Growing up, I was utterly oblivious to the fact that Mom was teaching me all that. But I was instantly aware of her final lesson, which was hidden in her notes and letters. As I read them I began to understand that in the end you are the only one who can make yourself happy. More important, Mom showed me that it is never too late to find out how to do it.
Afterword
I thought that writing this book was going to be easy. The speech had simply come to me, and the response was so powerful that I expected to sit down at the computer and find the words, once again, pouring onto the page. But my mother’s box changed all that. I took the letters out to my little writing cabin in the woods and sat there, day after day, staring at those fading bits of paper. Reading those words written so long ago I could feel my mother materializing around me, ghostly but new. As the woman became more real, the writing became more difficult. Most days I cried, and some days I’d go fleeing from my cabin, running through the trees shouting, “I can’t do this anymore!” to astonished deer and squirrels.
I had started with a very clear vision of what this book should be. It was not going to be about my mother, but about all the women of her generation and the ways that they passed their dreams down to their daughters. After struggling for many months I finally had a finished manuscript. Heaving an enormous sigh of relief I locked the cabin door, happy to put those demons behind me.
So when my editor, Ann Godoff, called to say that we needed to talk, I was extremely wary. Ann didn’t beat about the bush. “Your book’s not finished,” she said, and I had an eerily physical sensation that my
heart was sinking. “I know you want to make this book universal,” she continued, “but I think you’re missing the point. This isn’t a book about all those other women. It’s a book about you and your mother. You’ve picked up a big rock and looked underneath it, which is something most of us are loath to do. What you have is a book about you, a grown woman, finally coming to terms with who your mother really was. You need to acknowledge that. Stop trying to turn this book into something that it doesn’t want to be.”
I was furious, and with very bad grace I unlocked my cabin, lit a fire, and started over again. This time, however, the work went quickly, and as the words spilled onto the page, I realized that Ann was right. For she was not only telling me to be honest with myself; she was also urging me to trust the reader. She understood that if I were able to find my own truth, inside of it each reader would find her own.

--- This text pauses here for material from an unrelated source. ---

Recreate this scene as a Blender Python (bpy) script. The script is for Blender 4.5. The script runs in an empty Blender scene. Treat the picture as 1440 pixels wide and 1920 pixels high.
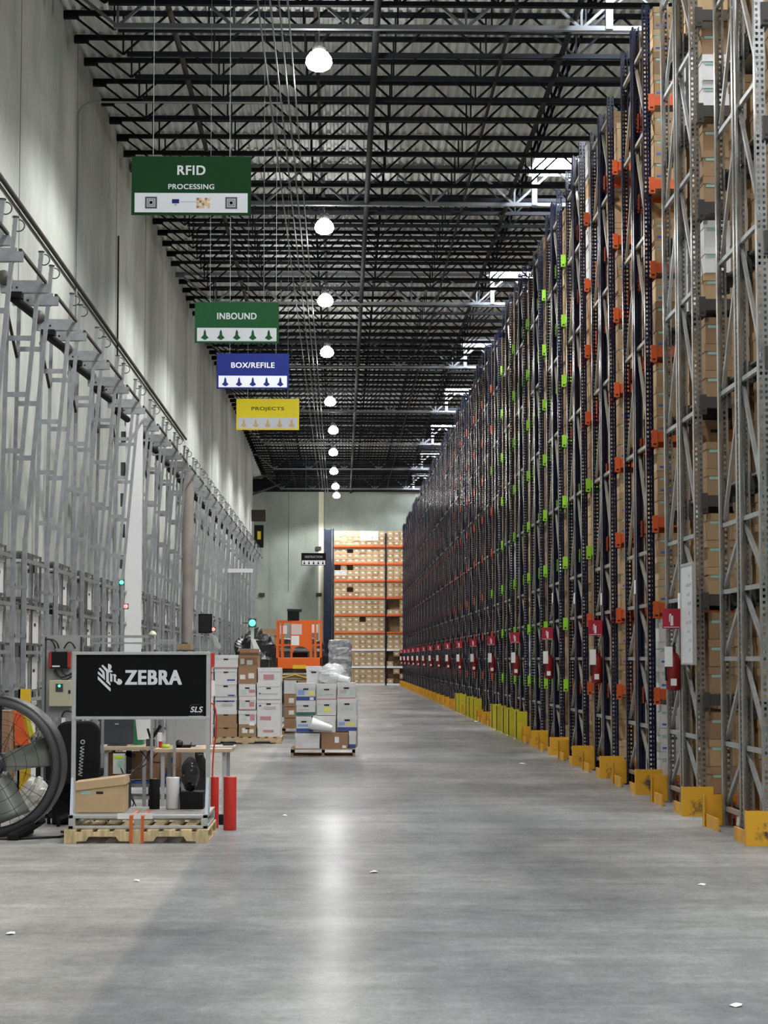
import bpy, math, random
from mathutils import Vector
random.seed(7)
C = bpy.context.scene.collection
SC = bpy.context.scene
PI = math.pi

# ---------------------------------------------------------------- camera
FPX = 3840.0
EYE = Vector((0, 0, 1.5))
pit = math.atan(275 / FPX)
yaw = math.asin(80 / FPX * math.cos(pit))
F = Vector((math.sin(yaw) * math.cos(pit), math.cos(yaw) * math.cos(pit), math.sin(pit)))
RT = Vector((math.cos(yaw), -math.sin(yaw), 0))
UP = RT.cross(F)
cam = bpy.data.objects.new('camera', bpy.data.cameras.new('camera'))
C.objects.link(cam)
cam.data.sensor_fit = 'VERTICAL'; cam.data.sensor_height = 36; cam.data.lens = FPX * 36 / 1920
cam.data.clip_start = 0.1; cam.data.clip_end = 400
cam.location = EYE
cam.rotation_euler = F.to_track_quat('-Z', 'Y').to_euler()
SC.camera = cam

def at(u, v, Y):
    """the point at depth Y that a pixel of the photograph shows"""
    d = RT * ((u - 720) / FPX) + UP * ((960 - v) / FPX) + F
    return EYE + d * (Y / d.y)

def ydepth(v, z):
    """depth at which something at height z stands, seen at row v on the aisle line"""
    H = z - 1.5
    return (FPX * H / (1235 - v) - 0.071 * H) / 0.9949

# ---------------------------------------------------------------- world, exposure
w = bpy.data.worlds.new('World'); SC.world = w; w.use_nodes = True
w.node_tree.nodes['Background'].inputs[0].default_value = (0.62, 0.72, 0.85, 1)
w.node_tree.nodes['Background'].inputs[1].default_value = 0.6
SC.view_settings.view_transform = 'Standard'; SC.view_settings.look = 'None'
SC.view_settings.exposure = -0.05; SC.view_settings.gamma = 1.0
SC.view_settings.use_curve_mapping = False
SC.cycles.max_bounces = 8; SC.cycles.diffuse_bounces = 5; SC.cycles.glossy_bounces = 3
SC.cycles.sample_clamp_indirect = 4.0

SPOT_W = 1550.0
SKY_E = 170.0
LAMP_E = 30.0

# ---------------------------------------------------------------- materials
MATS = {}
def mat(name, col, rough=0.6, metal=0.0, emit=0.0, var=0.0, scale=3.0, bump=0.0, spec=0.5, stretch=(1, 1, 1), alpha=1.0, trans=0.0, detail=4.0):
    if name in MATS: return MATS[name]
    m = bpy.data.materials.new(name); m.use_nodes = True; MATS[name] = m
    nt = m.node_tree; b = nt.nodes['Principled BSDF']
    b.inputs['Base Color'].default_value = (*col, 1)
    b.inputs['Roughness'].default_value = rough
    b.inputs['Metallic'].default_value = metal
    b.inputs['Specular IOR Level'].default_value = spec
    b.inputs['Alpha'].default_value = alpha
    b.inputs['Transmission Weight'].default_value = trans
    if emit:
        b.inputs['Emission Color'].default_value = (*col, 1)
        b.inputs['Emission Strength'].default_value = emit
    if var or bump:
        tc = nt.nodes.new('ShaderNodeTexCoord'); mp = nt.nodes.new('ShaderNodeMapping')
        mp.inputs['Scale'].default_value = stretch
        nz = nt.nodes.new('ShaderNodeTexNoise'); nz.inputs['Scale'].default_value = scale; nz.inputs['Detail'].default_value = detail
        nt.links.new(tc.outputs['Object'], mp.inputs[0]); nt.links.new(mp.outputs[0], nz.inputs['Vector'])
        if var:
            cr = nt.nodes.new('ShaderNodeValToRGB')
            cr.color_ramp.elements[0].position = 0.32; cr.color_ramp.elements[1].position = 0.68
            cr.color_ramp.elements[0].color = (*[c * (1 - var) for c in col], 1)
            cr.color_ramp.elements[1].color = (*[min(1, c * (1 + var)) for c in col], 1)
            nt.links.new(nz.outputs['Fac'], cr.inputs[0]); nt.links.new(cr.outputs[0], b.inputs['Base Color'])
        if bump:
            bp = nt.nodes.new('ShaderNodeBump'); bp.inputs['Strength'].default_value = bump; bp.inputs['Distance'].default_value = 0.02
            nt.links.new(nz.outputs['Fac'], bp.inputs['Height']); nt.links.new(bp.outputs[0], b.inputs['Normal'])
    return m

GALV = mat('galvanised steel', (0.44, 0.46, 0.47), 0.36, 0.6, var=0.14, scale=9)
GALVT = mat('tower steel', (0.33, 0.35, 0.365), 0.5, 0.3, var=0.14, scale=9)
GALVD = mat('galvanised rack steel', (0.40, 0.405, 0.395), 0.27, 0.85, var=0.2, scale=7)
GALVB = mat('galvanised brace', (0.40, 0.39, 0.35), 0.36, 0.6, var=0.12, scale=6)
NAVY = mat('navy rack paint', (0.008, 0.012, 0.036), 0.2, 0.15, var=0.25, scale=3)
ORANGE = mat('orange beam paint', (0.62, 0.10, 0.02), 0.42, var=0.08)
LIME = mat('lime beam paint', (0.30, 0.62, 0.03), 0.42)
DBROWN = mat('dark brown beam paint', (0.045, 0.04, 0.037), 0.5)
LITBEAM = mat('daylit beam white', (0.78, 0.82, 0.84), 0.4)  # white stands for daylight falling on the lowest end rack beams
GUARD = mat('orange yellow guard paint', (0.72, 0.36, 0.02), 0.45, var=0.18, scale=5)
GUARDY = mat('green yellow guard paint', (0.55, 0.47, 0.02), 0.45, var=0.14, scale=5)
JOIST = mat('dark joist paint', (0.010, 0.011, 0.014), 0.8, spec=.15)
GIRD = mat('grey girder paint', (0.15, 0.16, 0.175), 0.55)
CARD = mat('cardboard', (0.40, 0.265, 0.14), 0.85, var=0.08, scale=4)
CARD2 = mat('dark cardboard', (0.29, 0.185, 0.10), 0.85, var=0.08, scale=4)
CARD3 = mat('pale cardboard', (0.52, 0.37, 0.21), 0.85, var=0.08, scale=4)
CARDW = mat('white card', (0.66, 0.66, 0.66), 0.8, var=0.05, scale=5)
CARDM = mat('warm brown carton', (0.33, 0.19, 0.11), 0.85, var=0.1, scale=4)
CARDT = mat('kraft carton', (0.34, 0.22, 0.12), 0.85, var=0.1, scale=4)
LBL = mat('teal label', (0.30, 0.50, 0.44), 0.7)
LBLW = mat('pale label', (0.72, 0.76, 0.70), 0.7)
BLUE = mat('blue sticker', (0.05, 0.12, 0.50), 0.6)
HOLE = mat('dark hand hole', (0.02, 0.015, 0.01), 0.9)
WOOD = mat('pallet wood', (0.50, 0.37, 0.21), 0.85, var=0.25, scale=6, stretch=(1, 6, 6))
WOODD = mat('dark pallet wood', (0.33, 0.22, 0.13), 0.85, var=0.25, scale=6, stretch=(1, 6, 6))
BLACK = mat('black plastic', (0.012, 0.012, 0.014), 0.4)
MBLACK = mat('matt black', (0.01, 0.01, 0.011), 0.75, spec=0.2)
DGREY = mat('dark grey plastic', (0.045, 0.05, 0.058), 0.5)
ALU = mat('aluminium', (0.56, 0.57, 0.57), 0.38, 0.6, var=0.06, scale=12)
WHITE = mat('white paint', (0.78, 0.79, 0.80), 0.5)
PAPER = mat('paper', (0.85, 0.86, 0.86), 0.8)
RED = mat('red roll', (0.55, 0.025, 0.018), 0.5)
REDS = mat('red sign', (0.38, 0.012, 0.035), 0.5)
BEIGE = mat('beige enamel', (0.50, 0.47, 0.33), 0.5)
GREYP = mat('grey panel', (0.42, 0.43, 0.45), 0.55, var=0.04)
PLY = mat('desk board', (0.52, 0.40, 0.27), 0.6, var=0.1)
WRAP = mat('clear stretch film', (0.80, 0.82, 0.83), 0.18, alpha=0.55, bump=0.6, scale=14)
BWRAP = mat('black film', (0.018, 0.018, 0.02), 0.36, bump=1.0, scale=7)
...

But it would be many months before I realized exactly what that meant.
Some books are finished the moment they are published. They go off into the world complete, and people devour them, reading the words exactly as they were written. Others require the reader to make them whole: they are simply one side of a conversation that each person completes in his own unique fashion. This book is one of those; everybody who opens these pages discovers a different book. But I did not find that out until I went off on the book tour.
The first night the audience was mostly women, and they were so eager to talk about their relationships with their mothers that when the lights went up we flowed from the theater into a nearby restaurant, staying long into the night. “I felt as if I were in church,” one woman said later, “as woman after woman got up to testify about her mother’s life.” In that moment I saw that Ann had been right, and that my story had made other women think about their own mothers, the way they had been raised, their own lives.